White Pass and Yukon Railway This railway is distinctive for many reasons other than the extremely difficult terrain that the route traverses. In operation since 1900 and privately owned, it has never received any government subsidy. It pioneered containerized freight and, because of interests in shipping and trucking, become part of a total transportation system. The 110 mile (176 km) route is located in the United States and Canada: 20 miles (32km) in Alaska, 32 miles (51km) in British Columbia and 58 miles (93km) in Yukon. The rails between Whitehorse and Bennet Lake remain, although there is no longer a train service on them.

Location: Between Skagway, Alaska, United States and Whitehorse, Yukon, Canada

Background: The discovery of gold on August 17th, 1896, at Bonanza Creek in the Yukon, started the Klondike gold rush of 1897. Thousands took ships to Skagway, made their way up through either the Chilkoot or the White Passes to Lake Bennett and from there, by water, to Dawson - the centre of the goldfields.

White Pass and Yukon Railway Early in 1898 two men met, by chance, in a Skagway bar. Michael J. Heney, a Canadian railway contractor, who was convinced he could build railway through the White Pass and Sir Thomas Tancred, an internationally recognised engineer, who represented English interests in financing a railway he, personally, thought it was impossible to build. He was accompanied by the American chief engineer of his group, Erastus Corning Hawkins and Canadian civil engineer John Hislop. Heney convinced Tancred that the railway could be built and that they should do it. This foursome saw it to its completion in 1900. Work started on the 3 ft. (0.9m) narrow gauge railway in April 1898 with the rails reaching Whitehorse in June 1900. About 35,000 men, mostly Canadian and American, built the line. The cost was, approximately, ten million dollars.

From sea level, at Skagway, the line climbs 2900 ft. (884m) in 20 miles (32km) to the USA-Canada border at Summit Lake at an average grade of 2.6%. The maximum grade was 3.9% and the maximum curvature 16o. Most of the route was above the tree line in the midst of recorded snowfalls of 35 ft. (11m) and winter temperatures of -65oF. (-60oC). At Dead Horse Gulch a 215 ft. (66m) high steel cantilever bridge, the highest, most northerly of its type in the world, was constructed.

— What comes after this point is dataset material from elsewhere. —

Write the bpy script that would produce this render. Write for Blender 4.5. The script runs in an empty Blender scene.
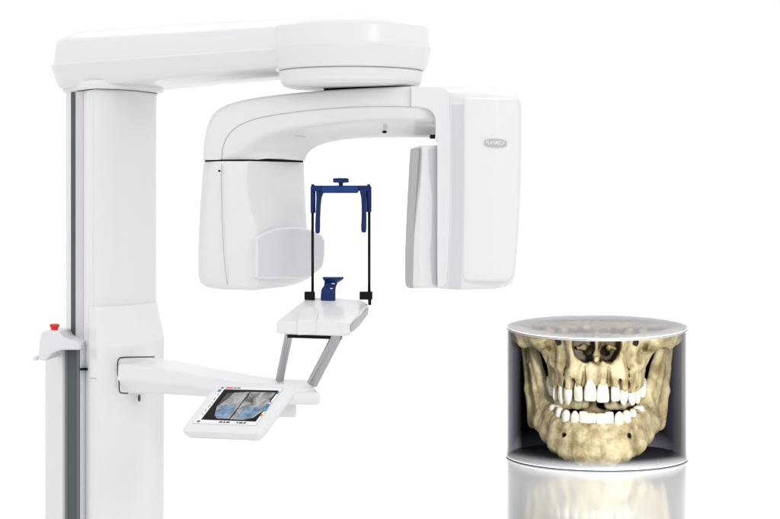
import bpy, bmesh, math, random
import numpy as np
from mathutils import Vector, Matrix, noise

random.seed(7)
rng = np.random.default_rng(7)
scene = bpy.context.scene
COL = scene.collection
PI = math.pi

# ------------------------------------------------------------------ view
F, CX, CY, EYE = 1700.0, 390.0, 195.0, 1.5      # focal length / principal point, in units of the photo; eye height (m)

def P(px, py, d):
    return Vector(((px - CX) * d / F, d, EYE - (py - CY) * d / F))

def X(px, d):
    return (px - CX) * d / F

def Z(py, d):
    return EYE - (py - CY) * d / F

cam_d = bpy.data.cameras.new('camera')
cam = bpy.data.objects.new('camera', cam_d)
COL.objects.link(cam)
cam.location = (0, 0, EYE)
cam.rotation_euler = (PI / 2, 0, 0)
cam_d.sensor_width = 36
cam_d.lens = 36 * F / 780
cam_d.shift_y = -(259.5 - CY) / 780
cam_d.clip_end = 200
scene.camera = cam

# ------------------------------------------------------------------ materials
def new_mat(name):
    m = bpy.data.materials.new(name)
    m.use_nodes = True
    nt = m.node_tree
    nt.nodes.clear()
    out = nt.nodes.new('ShaderNodeOutputMaterial')
    return m, nt, out

def plastic(name, col, rough=0.4, metallic=0.0, spec=0.5, var=0.02, scale=9.0, bump=0.0, bscale=400, coat=0.0):
    m, nt, out = new_mat(name)
    b = nt.nodes.new('ShaderNodeBsdfPrincipled')
    tc = nt.nodes.new('ShaderNodeTexCoord')
    nz = nt.nodes.new('ShaderNodeTexNoise')
    nz.inputs['Scale'].default_value = scale
    nz.inputs['Detail'].default_value = 4
    nt.links.new(tc.outputs['Object'], nz.inputs['Vector'])
    r = nt.nodes.new('ShaderNodeValToRGB')
    e = r.color_ramp.elements
    e[0].position = 0.3; e[1].position = 0.7
    e[0].color = (*[c * (1 - var) for c in col], 1)
    e[1].color = (*[min(1, c * (1 + var)) for c in col], 1)
    nt.links.new(nz.outputs['Fac'], r.inputs['Fac'])
    nt.links.new(r.outputs['Color'], b.inputs['Base Color'])
    mr = nt.nodes.new('ShaderNodeMapRange')
    mr.inputs['To Min'].default_value = rough * (.85 if var else .995)
    mr.inputs['To Max'].default_value = rough * (1.15 if var else 1.005)
    nt.links.new(nz.outputs['Fac'], mr.inputs['Value'])
    nt.links.new(mr.outputs['Result'], b.inputs['Roughness'])
    b.inputs['Metallic'].default_value = metallic
    b.inputs['Specular IOR Level'].default_value = spec
    b.inputs['Coat Weight'].default_value = coat
    if bump > 0:
        n2 = nt.nodes.new('ShaderNodeTexNoise')
        n2.inputs['Scale'].default_value = bscale
        nt.links.new(tc.outputs['Object'], n2.inputs['Vector'])
        bp = nt.nodes.new('ShaderNodeBump')
        bp.inputs['Strength'].default_value = bump
        bp.inputs['Distance'].default_value = 0.001
        nt.links.new(n2.outputs['Fac'], bp.inputs['Height'])
        nt.links.new(bp.outputs['Normal'], b.inputs['Normal'])
    nt.links.new(b.outputs['BSDF'], out.inputs['Surface'])
    return m

M = {}
M['white'] = plastic('white_lacquer', (0.845, 0.845, 0.864), 0.22, var=0.0)
M['white2'] = plastic('white_lacquer_cool', (0.815, 0.815, 0.845), 0.34, var=0.0)
M['bright'] = plastic('bright_white_panel', (0.865, 0.865, 0.88), 0.28, var=0.0)
M['strip'] = plastic('pale_lavender_bevel', (0.735, 0.735, 0.785), 0.34, var=0.0)
M['pad'] = plastic('grey_white_pad', (0.75, 0.765, 0.80), 0.5, var=0.008)
M['lav'] = plastic('pale_silver_rail', (0.68, 0.67, 0.71), 0.35, var=0.01)
M['lgrey'] = plastic('light_grey_strip', (0.50, 0.51, 0.52), 0.4, var=0.01)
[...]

The Second World War saw the operation of the line taken over by the US Army and used, primarily, to serve the construction of the Alaska Highway and the North-West Staging Route airfields. At this time a 4 in. (102mm) diameter oil pipeline was built parallel to the railway to serve the Yukon. Following the war, the development of silver, zinc and lead mines in Canada and a financial restructuring, led to the development of an integrated transportation system. An interesting outgrowth of this was the introduction of the world's first containerized freight handling. Containers were used to transport ore: they were loaded at the mines and shipped to smelters via rail and sea. Sea transport was by the world's first container ship the Clifford J. Rogers.